Musings on Japanese learning

I’ve been in Japan for about a month now. So what’s been happening with my Japanese language ability since I got here? I could of course say it’s slowly improving, and though that wouldn’t be a lie, it wouldn’t be an interesting read either, so allow me to go into a little more detail.

Language acquisition isn’t a uniform process. People with different backgrounds and study methods will have different levels for various language skills. Since coming to Japan I have noticed a remarkable boost in my receptive language skills: listening and reading. I can understand much more actual conversations, and the speed at which I can process input has risen dramatically. I noticed this most clearly while reading electronic billboards. These have text moving at the speed native readers would need for processing the message, but when I push myself a little, I end up reading much faster without a noticeable loss in comprehension. When talking to Japanese people I have noticed the same thing. Though I still have to ask them to repeat something at times, this happens much less frequently. Since there’s always input to process, whether it be listening or reading, I’ve been able to practice this nonstop since coming to Japan, and I’m starting to sense improvement in these domains.


The same cannot be said for my productive skills, however. I’d been warned by professor Niehaus and Klaus Pinte (both of whom taught me Japanese at Ghent University), that one of the most difficult things about being in Japan, is getting people to speak Japanese to you. It just doesn’t happen. This has less to do with my Japanese than with the way Japan relates to the English language. It is taught in schools, but this is done by Japanese teachers, who for the most part can’t speak a word of English themselves. Their pronunciation is horrible, and this is transferred onto a new generation of Japanese. That’s why many Japanese go to English cram schools (juku), or take extra English conversation classes (eikaiwa). Since the traditional Japanese education creates people that aren’t very good at English, they react to this in one of two extremes: they either want to take every chance they can get to speak it, or will do anything to avoid speaking English. The weirdest instance of the first scenario happened last week, when I was walking in Shinjuku Station and was suddenly surrounded by a horde of old Japanese women. A wrinkled sample steps forward: “How’s your pronunciation?”. No hello’s, not even a “Where are you from?”. We’re retired and don’t have a lot of time, let’s get down to business please. “Well, how’s your pronunciation?” Upon explaining them I was Belgian but spoke English pretty well, they proceeded with the next item on the list. Did I have an hour or two? Jeez, these crows know how to ask for the entire arm up front. No messing around with fingers or hands for them, no sir. Well, you get the picture. Luckily, I had a train to catch, and bowed my way out of that situation. I was actually quite flattered, and shall return to these lovely ladies in about a sentence or two.

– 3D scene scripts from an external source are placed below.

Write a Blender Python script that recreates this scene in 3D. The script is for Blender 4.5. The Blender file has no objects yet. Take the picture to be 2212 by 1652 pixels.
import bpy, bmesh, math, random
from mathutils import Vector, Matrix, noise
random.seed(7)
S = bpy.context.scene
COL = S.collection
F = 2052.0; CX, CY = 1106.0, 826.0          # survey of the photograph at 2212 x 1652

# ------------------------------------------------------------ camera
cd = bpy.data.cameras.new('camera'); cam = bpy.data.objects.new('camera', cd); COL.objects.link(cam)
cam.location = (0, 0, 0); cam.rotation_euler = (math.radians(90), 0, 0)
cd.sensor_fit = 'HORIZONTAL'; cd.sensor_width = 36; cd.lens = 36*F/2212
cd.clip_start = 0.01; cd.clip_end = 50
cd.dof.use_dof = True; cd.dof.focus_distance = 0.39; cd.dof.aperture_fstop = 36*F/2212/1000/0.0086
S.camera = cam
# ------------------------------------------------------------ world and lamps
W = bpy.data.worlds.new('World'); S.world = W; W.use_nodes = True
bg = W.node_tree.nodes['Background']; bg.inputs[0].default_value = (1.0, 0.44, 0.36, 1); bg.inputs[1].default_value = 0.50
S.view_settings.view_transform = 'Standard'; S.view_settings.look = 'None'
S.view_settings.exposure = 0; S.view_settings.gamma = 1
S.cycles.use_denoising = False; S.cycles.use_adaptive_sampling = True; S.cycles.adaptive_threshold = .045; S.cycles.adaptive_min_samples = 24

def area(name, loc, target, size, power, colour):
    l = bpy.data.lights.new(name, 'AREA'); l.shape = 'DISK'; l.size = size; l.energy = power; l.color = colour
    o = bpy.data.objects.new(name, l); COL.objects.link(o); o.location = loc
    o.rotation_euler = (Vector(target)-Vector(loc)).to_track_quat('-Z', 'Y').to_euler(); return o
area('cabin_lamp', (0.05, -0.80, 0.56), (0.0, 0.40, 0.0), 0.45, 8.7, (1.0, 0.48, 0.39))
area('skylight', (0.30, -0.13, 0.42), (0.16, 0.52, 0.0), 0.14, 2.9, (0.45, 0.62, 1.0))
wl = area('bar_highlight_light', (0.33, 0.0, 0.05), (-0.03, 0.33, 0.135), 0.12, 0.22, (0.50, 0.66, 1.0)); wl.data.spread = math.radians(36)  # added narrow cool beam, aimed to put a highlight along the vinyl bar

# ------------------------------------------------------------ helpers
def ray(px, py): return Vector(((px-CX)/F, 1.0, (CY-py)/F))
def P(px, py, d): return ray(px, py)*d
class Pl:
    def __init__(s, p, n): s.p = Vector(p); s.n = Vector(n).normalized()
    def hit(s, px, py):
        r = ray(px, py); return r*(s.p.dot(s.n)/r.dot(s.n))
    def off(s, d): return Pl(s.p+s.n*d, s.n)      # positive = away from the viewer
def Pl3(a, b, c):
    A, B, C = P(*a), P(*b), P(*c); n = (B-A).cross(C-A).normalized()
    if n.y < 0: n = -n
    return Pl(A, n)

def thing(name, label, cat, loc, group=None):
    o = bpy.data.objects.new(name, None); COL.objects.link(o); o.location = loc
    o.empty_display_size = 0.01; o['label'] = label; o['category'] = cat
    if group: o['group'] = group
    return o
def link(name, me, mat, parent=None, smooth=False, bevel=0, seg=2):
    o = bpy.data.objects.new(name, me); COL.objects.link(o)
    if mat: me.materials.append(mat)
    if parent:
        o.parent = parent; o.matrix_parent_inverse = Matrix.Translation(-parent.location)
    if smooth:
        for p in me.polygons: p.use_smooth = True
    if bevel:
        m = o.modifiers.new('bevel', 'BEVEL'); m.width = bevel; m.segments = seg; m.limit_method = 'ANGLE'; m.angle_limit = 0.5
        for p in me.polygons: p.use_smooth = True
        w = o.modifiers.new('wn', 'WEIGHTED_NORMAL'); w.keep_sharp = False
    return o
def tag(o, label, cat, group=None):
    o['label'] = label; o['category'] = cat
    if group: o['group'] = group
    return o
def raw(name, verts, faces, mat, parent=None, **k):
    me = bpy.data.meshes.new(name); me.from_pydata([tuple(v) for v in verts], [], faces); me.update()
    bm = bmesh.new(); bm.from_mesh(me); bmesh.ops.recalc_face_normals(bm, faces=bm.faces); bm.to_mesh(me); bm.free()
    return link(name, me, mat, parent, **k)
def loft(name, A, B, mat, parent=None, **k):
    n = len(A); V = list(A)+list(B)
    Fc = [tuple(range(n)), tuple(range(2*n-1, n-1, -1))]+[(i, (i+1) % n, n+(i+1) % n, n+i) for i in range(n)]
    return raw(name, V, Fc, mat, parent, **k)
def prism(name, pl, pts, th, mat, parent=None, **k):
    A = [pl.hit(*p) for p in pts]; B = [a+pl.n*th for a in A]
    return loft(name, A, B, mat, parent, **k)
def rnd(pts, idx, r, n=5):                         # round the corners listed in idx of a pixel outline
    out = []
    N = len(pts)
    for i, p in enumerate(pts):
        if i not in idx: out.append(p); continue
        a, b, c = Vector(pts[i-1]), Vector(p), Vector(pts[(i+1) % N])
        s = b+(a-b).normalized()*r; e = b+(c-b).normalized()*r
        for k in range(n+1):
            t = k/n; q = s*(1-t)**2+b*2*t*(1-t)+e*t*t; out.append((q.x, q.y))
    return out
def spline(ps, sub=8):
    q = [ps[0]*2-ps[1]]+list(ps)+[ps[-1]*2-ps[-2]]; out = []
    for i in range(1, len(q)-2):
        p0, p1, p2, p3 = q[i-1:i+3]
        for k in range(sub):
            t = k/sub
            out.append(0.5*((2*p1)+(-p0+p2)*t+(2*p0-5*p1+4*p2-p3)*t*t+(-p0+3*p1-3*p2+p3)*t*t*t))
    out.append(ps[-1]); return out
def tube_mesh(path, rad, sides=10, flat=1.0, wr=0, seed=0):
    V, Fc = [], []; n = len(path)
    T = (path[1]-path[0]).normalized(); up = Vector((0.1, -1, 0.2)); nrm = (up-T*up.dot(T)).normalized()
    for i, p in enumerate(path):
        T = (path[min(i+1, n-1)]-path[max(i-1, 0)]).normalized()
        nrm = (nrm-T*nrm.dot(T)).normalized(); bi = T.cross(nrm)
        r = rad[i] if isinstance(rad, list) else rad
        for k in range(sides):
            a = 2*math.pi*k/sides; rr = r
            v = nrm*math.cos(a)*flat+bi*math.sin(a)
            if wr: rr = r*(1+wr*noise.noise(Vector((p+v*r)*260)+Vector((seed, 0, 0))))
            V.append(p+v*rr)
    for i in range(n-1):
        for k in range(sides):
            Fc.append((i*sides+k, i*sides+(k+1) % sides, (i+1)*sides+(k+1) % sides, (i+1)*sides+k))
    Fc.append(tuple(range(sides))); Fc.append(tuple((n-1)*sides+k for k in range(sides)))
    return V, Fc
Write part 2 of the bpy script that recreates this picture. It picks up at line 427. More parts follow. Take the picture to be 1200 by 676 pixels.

A similar scenario occurs at a lot of the places where I stay. If you ask Japanese people why they act as CouchSurfing hosts, I think the majority will answer they do it to practice their English. As these wonderful people take me into their home, I don’t want to be a bad guest and will gladly speak English with them. But as that’s the majority of the conversation I participate in during the day, I think my productive language skill has risen more for English than it has for Japanese. The old ladies were right: you have to aggressively force your way into situations where you can practice speaking, or you won’t get enough chances to. For me, that means always opening conversations in Japanese, as well as sending e-mails to new hosts or people I’ve met only in Japanese.

This brings me to the second way people deal with their insufficient English around here: avoidance. I’ve come across multiple people that flatout refused to acknowledge I was even there, when I asked them for directions. These were mostly middle-aged or old people, and while I was certain my Japanese was correct, they just pretended not to understand me. I couldn’t understand why this happened, until Kentarō offered a very plausible explanation: apparently they feel they have to answer in English, and as they don’t feel capable to, they’ll just pretend the situation to speak English never presented itself.


But there are plenty of times when I do manage to converse in Japanese. These moments have been very instructive. Most of my conversation partners are young Japanese people, often hosts and therefore we talk like friends do: using the more informal short forms. This has become a lot more natural to some degree, and I have to be very careful when speaking to older people not to use the same informal grammar, because they will politely smile and correct my mistake. A heart-chilling experience every time it happens. But to answer the initial question: yes, my Japanese is improving. Improvement is slow, but it’s there nonetheless.